From Gray to Green: Eco-Cement is paving the way to a more sustainable future

Construction companies will be required to use lower-carbon cement mixes in the future.

Concrete as an adjective means “clear and certain, or real and existing in a form that can be seen or felt”, and this definition accentuates its ubiquity in everyday life. The building material has cemented its position as the world’s most consumed commodity after water. Still, it is not environmentally friendly to make, use or dispose of – concrete is responsible for up to 6-7% of the world’s total carbon emissions.

Net-zero concrete is one of the construction industry’s most perplexing puzzles – the basic chemistry of cement, the bonding agent used in concrete, is at odds with decarbonization. In 200 years, Portland cement has changed very little and remains energy intensive and reliant on fossil fuels. When the limestone is heated in a kiln, it releases carbon dioxide and this changes its molecular structure. The chemical reaction is responsible for as much as 70% of emissions, with the remainder coming from the energy taken to heat the kiln.

Efforts are underway to solve the concrete carbon conundrum. Currently 17 major firms have signed up to ConcreteZero – a goal for 100% net zero emissions from concrete by 2050. The pledge includes the milestones of 30% lower emissions by 2025 and 50% by 2050. The Global Cement and Concrete Association has also launched a roadmap to achieve net zero by 2050.
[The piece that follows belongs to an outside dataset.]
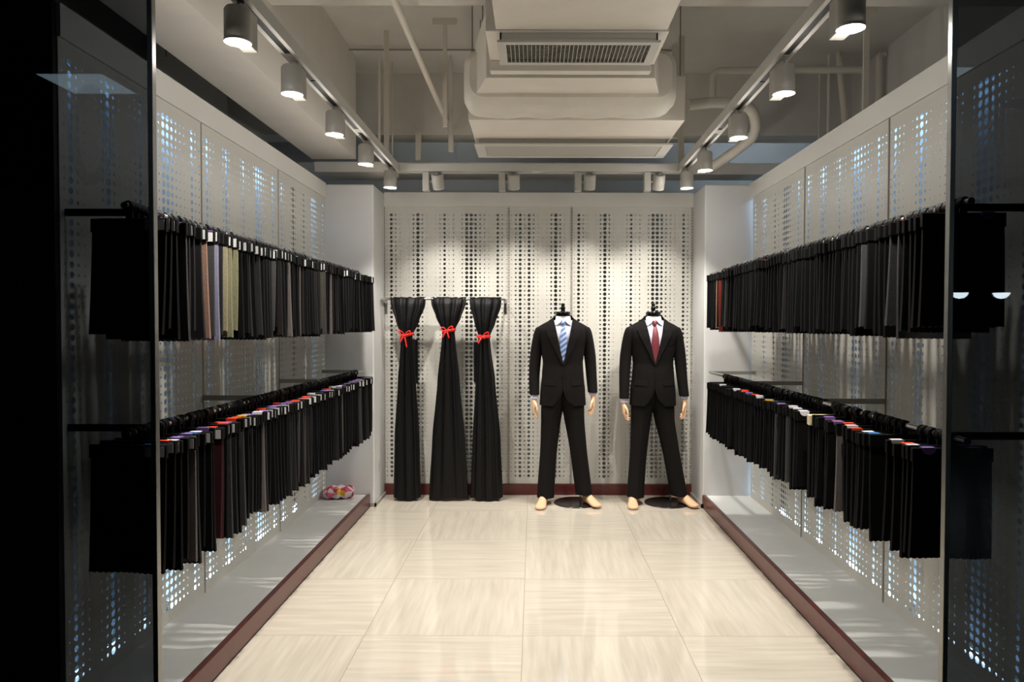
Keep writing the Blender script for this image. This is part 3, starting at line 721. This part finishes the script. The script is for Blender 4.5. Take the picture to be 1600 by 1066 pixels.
# ------------------------------------------------------------------ drapes on the back rail
YD = 6.02
t = thing('drape_rail', (-.78, YD, 1.715), 'short steel rail on the back wall holding three black drapes', 'clothes rail')
MB().tube(arc_pts([(-.515, YB-.004-YD, -.03), (-.515, 0, 0), (.53, 0, 0), (.53, YB-.004-YD, -.03)], .05), .0105, 12).build('bar', 'steel', t)
for x in (-.515, .53): MB().box(x-.012, x+.012, YB-.009-YD, YB-.004-YD, -.12, .0).build('wall_bracket', 'brushed', t)
def drape(cx, keys, label, bz, bow, tail=None, seed=1):
    # keys: (z, x centre, half width, half depth, fold amplitude)
    t = thing('black_drape', (cx, YD, .02), label, 'drape', 'tied black drapes')
    n = 96; rings = []; r_ = random.Random(seed); ph = r_.random()*6
    zs = [.0]+[k*.03 for k in range(1, 56)]+[1.66, 1.68, 1.693, 1.70, 1.706]
    for z in zs:
        xc, hw, hd, am = interp(keys, z); ring = []
        for k in range(n):
            a_ = 2*PI*k/n; f = am*(math.sin(9*a_+ph+.8*math.sin(z*2)) + .45*math.sin(17*a_+ph*2))
            if z < .05: zz = z+.012*math.sin(a_*2+ph)*(1-z/.05)
            else: zz = z
            ring.append((xc+hw*math.cos(a_)+f*.2*math.cos(a_), -.005+(hd+f)*math.sin(a_), zz + (.006*math.sin(13*a_+ph) if z > 1.69 else 0)))
        rings.append(ring)
    MB().loft(rings).build('cloth', 'drape_black', t, sharp=70)
    if tail:
        x0, x1, z0, z1 = tail; q = MB(); rg = []
        for z in [z0+(z1-z0)*k/10 for k in range(11)]:
            rg.append([(x0+(x1-x0)*k/10, -.02+.006*math.sin(k*1.3+z*3), z) for k in range(11)]+[(x0+(x1-x0)*k/10, -.012+.006*math.sin(k*1.3+z*3), z) for k in range(10, -1, -1)])
        q.loft(rg).build('cloth_end', 'drape_black', t)
    xc, hw, hd, am = interp(keys, bz)
    rb = MB(); rings = []
    for dz, e_ in ((-.012, .004), (-.006, .007), (.006, .007), (.012, .004)):
        rings.append([(xc+(hw+e_+am*.3)*math.cos(2*PI*k/32), -.005+(hd+e_+am)*math.sin(2*PI*k/32), bz+dz+.012*math.cos(2*PI*k/32)*bow) for k in range(32)])
    rb.loft(rings, cap=False)
    rbn = rb.build('ribbon', 'ribbon_red', t, solid=.002)
    yb = -.005-hd-am-.014; kx = xc-.01
    k_ = MB().lathe([(0, -.011), (.009, -.009), (.012, 0), (.009, .009), (0, .011)], c=(kx, yb, bz), n=12); k_.build('knot', 'ribbon_red', rbn)
    lo = MB()
    for s, (dx, dz) in ((-1, (-.045, .030*bow)), (1, (.050, .035))):
        c0 = Vector((kx, yb, bz)); tip = Vector((kx+dx, yb-.012, bz+dz)); up = Vector((-dz, 0, dx)).normalized()*.013*s
        P = [c0, c0.lerp(tip, .5)+up, tip+up*.6, tip-up*.6, c0.lerp(tip, .5)-up*1.1, c0]
        lo.tube(arc_pts(P, .02, 3), .0045, 6, flat=.5)
    for dx, dz in ((-.035, -.055), (.02, -.075*abs(bow))):
        lo.tube([(kx, yb, bz), (kx+dx*.5, yb-.012, bz+dz*.4), (kx+dx, yb-.008, bz+dz)], [.004, .006, .0055], 6, flat=.4)
    lo.build('bow', 'ribbon_red', rbn)
    return t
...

Reaching net zero could double the cost of cement, leading to concrete prices increasing by a third and the overall cost of construction rising by 3%. Annual cement production is set to increase from 4 billion tons to 5 billion tons over the next 30 years. There are 14 billion cubic meters of concrete produced per year - the equivalent to 32 billion tons. Who is prepared to pay more for buildings constructed with zero-carbon cement? How will this transition change concrete’s risk profile and how long will it take the insurance industry to catch up?